Wednesday, May 20, 2009

Loudoun Schoolteacher's Past Comes to Light at Hearing

By Michael Birnbaum, Maria Glod
The Washington Post/ Loudounextra.com
May 19, 2009

A Loudoun County teacher became the focus of a congressional hearing today on restraining school children as government investigators reported that a child in her classroom at a Texas public school died seven years ago when she lay atop him after he refused to stay in his seat.

Dawn Marie Hamilton, a special education teacher at Park View High School in Sterling, was not criminally charged in the 2002 death of 14-year old Cedric Napoleon. But an administrative judge found the teacher used “excessive and unnecessary force,” according to Texas records, and upheld a decision to list her on a state registry of individuals found to have abused or neglected children.

Read more HERE.

5 comments:

Janis Sartucci said...

The tone is set at the top. Does the school system have respect for children? Here in Montgomery County we have Board members calling parents names and a Superintendent who refers to our children as "cream of the crap". Board members and staff both think these phrases are "funny". But this sets the tone for how administrators and teachers deal with parents and children.

Pain in the Ass parents:
http://www.gazette.net/stories/05202009/montnew180211_32530.shtml

Video of statement (at 7:30 of video)
http://www.youtube.com/watch?v=6OBYBxO-BAc

"Cream of the Crap" kids:
http://www.wusa9.com/news/news_article.aspx?storyid=27965

Janis Sartucci said...

Sorry, the last link above was when a MCPS staff member made fun of students and parents at a convention.
Here is the link to the Superintendent calling our kids "cream of the crap".

http://www.wjla.com/news/stories/0708/536671.html

Special Needs Mom said...

As one mother said in her testimony, if she sat on her child to restrain him to the point of death, she would be charged with murder. But if a teacher does it, they just go get another job in another state?

We prosecute people for treating animals like this, but apparently not those who harm and/or kill children with special needs. In Texas and California alone there were over 30,000 cases of injury and abuse via restraint and seclusion in public schools last year. Are children with illness and/or special needs truly seen as being this dispensable, this disposable?

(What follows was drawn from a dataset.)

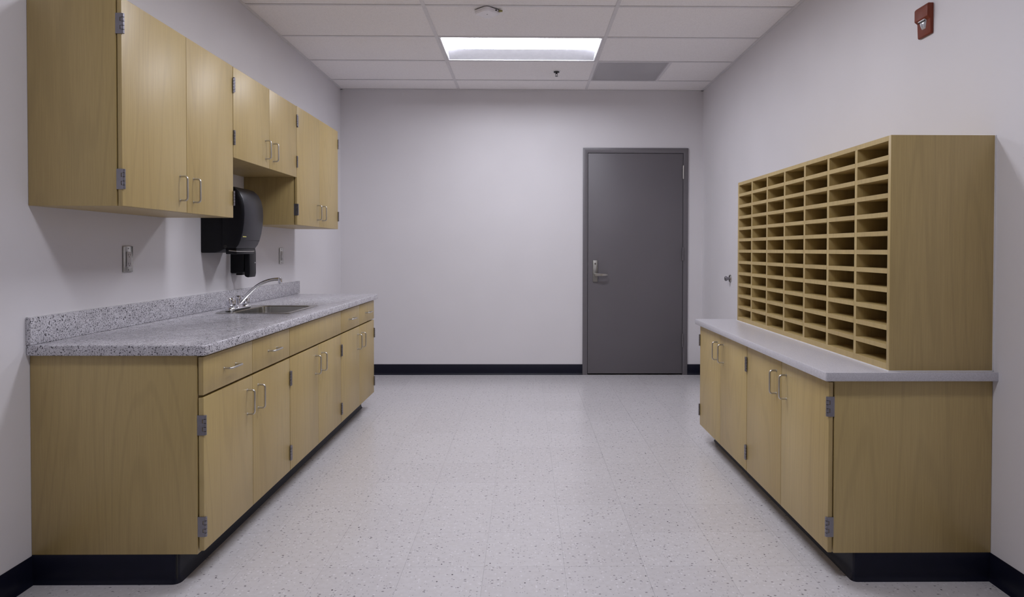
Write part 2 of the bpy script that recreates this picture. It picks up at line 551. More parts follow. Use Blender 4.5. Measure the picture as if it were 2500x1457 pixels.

How a society treats its most vulnerable defines that society.
My heartfelt thanks to the Congressman, parents and reporters who have brought this news to the light. Bless you all.

Anonymous said...

HI Janis
I just went to the link you posted ar 8:54 this am and the video is not running any longer. Do you think they got a call from MCPS?

LegalBeaglette said...

This story is disturbing on so many fronts. One of the worst parts of it for me is that this teacher went back to teaching. If you had killed a child, could you go back into that environment again? Would you even provide childcare? I just know I couldn't. The sorrow, the guilt, the horror would overwhelm me, and I would never want to be responsible for anyone's children again, likely not even my own.